Modernization making its way to Downtown


By Edith Martinez

Buildings that were once home to broken windows and moldy ceilings now house a culture of free spirits with modern options. The Martin Building is just one of the new choices for downtown living. 

Photo by Edith Martinez for Journalism in July

Photo by Edith Martinez for Journalism in July

With its iconic “ElectriCity” rooftop sign, tenants enjoy both a mixture of classic and modern urban design. The building is now a part of downtown’s growing living spaces where rents start at $695, and are stylish as described by tenant Luis Piña. 

 “The building was completely vacant before,” Piña said. “It was not as appealing and now simply the location is everything. They are more modern and chic and I feel they are targeted toward young professionals who have careers and enjoy modern downtown living.”

 Buildings are not the only thing undergoing change in downtown. Businesses are beginning to localize and are investing to make their location more attractive.

“The positives of the downtown revitalization efforts are that when they are successful, and to a large extent they seem to have been successful,” said Economics Professor Tom Fullerton from the University of Texas El Paso. “They will take areas that have fallen to disrepair and make them attractive. It also tends to revitalize areas and shore up economic efforts. I think the regional economy benefits from that.”

 Although the renovations are a plus for residents like Piña, not everyone sees them in a positive light.  Steve Fischer, attorney and occasional writer for the El Paso Times and Texas Tribune, has concerns about the problems that will come with the growth of Downtown El Paso.

 “The common knowledge is that the more we build, the lower the taxes will be and that’s just not true,” Fischer said. “People say growth is good but too much growth just makes life miserable for the people. It’s not good because taxes keep going up, and more people come to the city which means more traffic, congestion, pollution, and accidents.”

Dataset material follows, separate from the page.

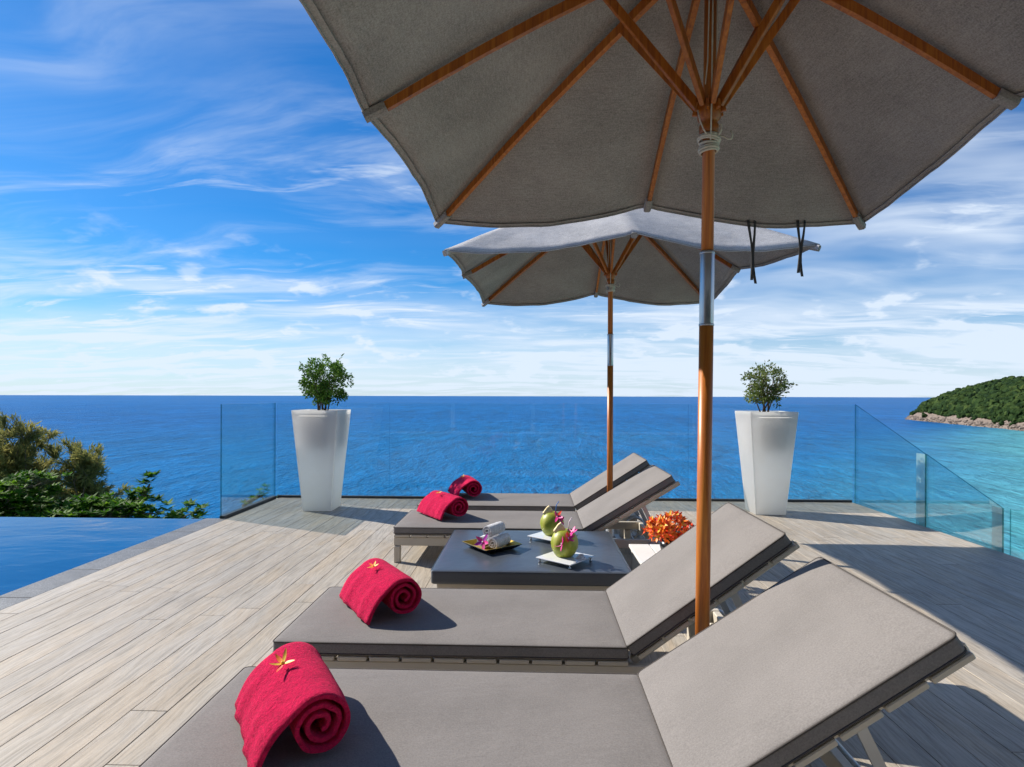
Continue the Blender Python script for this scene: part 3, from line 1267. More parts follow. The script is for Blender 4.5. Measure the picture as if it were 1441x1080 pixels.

 According to Max Grossman, an assistant professor of art history at the University of Texas El Paso, the steps it takes to revitalize these buildings are a lengthened process because the buildings are historical landmarks, but worth the investment.

 “The Martin Building is exactly 100 years old and is one of 24 National Register buildings in downtown El Paso,” Grossman said. “As such, it is eligible for generous federal and state tax credits for restoring the building. In order to take advantage of the tax credits, the owner must process a lot of paperwork with the Texas Historical Commission in Austin and the National Park Service in Washington, D.C. It can be an onerous process, but the financial incentive to proceed is quite strong.”

 Architect Edgar Lopez from In*situ (In Situ) Architecture says some of the revitalized buildings were difficult to bring back to life. He has worked on remodeling several buildings downtown.

 “The Mulligan building was the most difficult,” Lopez said. “You have to strip the building down to the bones, which means you have remove all the surfaces, walls, roof, and windows. You have to redesign everything from basement to roof. Basically you’re given an empty box and you have to work with it.”

 As people flock downtown and make these buildings their homes, efforts of revitalizations are not in vain.  

“The lofts are definitely worth the price I’m paying for them,” Piña said. “They are a huge attraction and it’s fun living downtown. It doesn’t feel like traditional El Paso it feels like a bigger city now.”